There’s nothing slick or fancy to the place, it’s just a stainless steel counter on a concrete floor and unfinished warehouse ceiling, plus a cramped-looking loft space packed with more artwork and eclectic objects. Contrary to the tastefully manicured look of so many San Diego fast casual eateries, this feels more like the sort of low-budget businesses more common to keep-it-weird cities, such as Portland, Oregon or Austin, Texas. The tacit suggestion: that spending money on nice furnishings is only necessary if you don’t serve a killer burger.
Like most killer burgers, they keep it simple. It’s a smash burger style, dressed with classic burger toppings of lettuce, tomato, and some semblance of thousand island dressing. An almost suspicious number of Yelpers describe it as a cross between The Friendly’s dirty flat top burger, and In-N-Out, and on this rare occasion, I think the Yelpers have it right. This is what an In-N-Out burger might taste like if its ingredients and process weren’t so streamlined for mass consumption. Makes me wonder if there’s a secret menu….

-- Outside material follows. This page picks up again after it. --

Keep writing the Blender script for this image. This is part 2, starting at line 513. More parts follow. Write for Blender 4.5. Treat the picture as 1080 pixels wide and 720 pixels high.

This is not a secret, but I now know the thing to do at Hayes is order a double cheeseburger, with chopped guero pepper added for 60 cents. One of In-N-Out’s lesser-known secret menu options — probably because it doesn’t have a name as catchy as Animal Style — is to add chopped chili peppers to a double double. And what Hayes Burger does here is similar.
While In-N-Out uses pickled Cascabella peppers, Hayes employs pan-seared guero peppers, which objectively taste better. Also known as Santa Fe Grande peppers, these conical yellow chilis are mild enough for all but the most sensitive to eat straight (order on the side to do exactly that).
Maybe, it’s one reason locals keep coming back. Or maybe, it’s just an easy, affordable place to get a burger that doesn’t suffer in comparison to the neighborhood’s famed tacos. Despite the comparison, Hayes Burger is far from an In-N-Out clone; these burgers actually boast better ingredients and flavor. But neither does Hayes try to reinvent the wheel. And by keeping to a tried and true formula, the place makes great burgers look easy.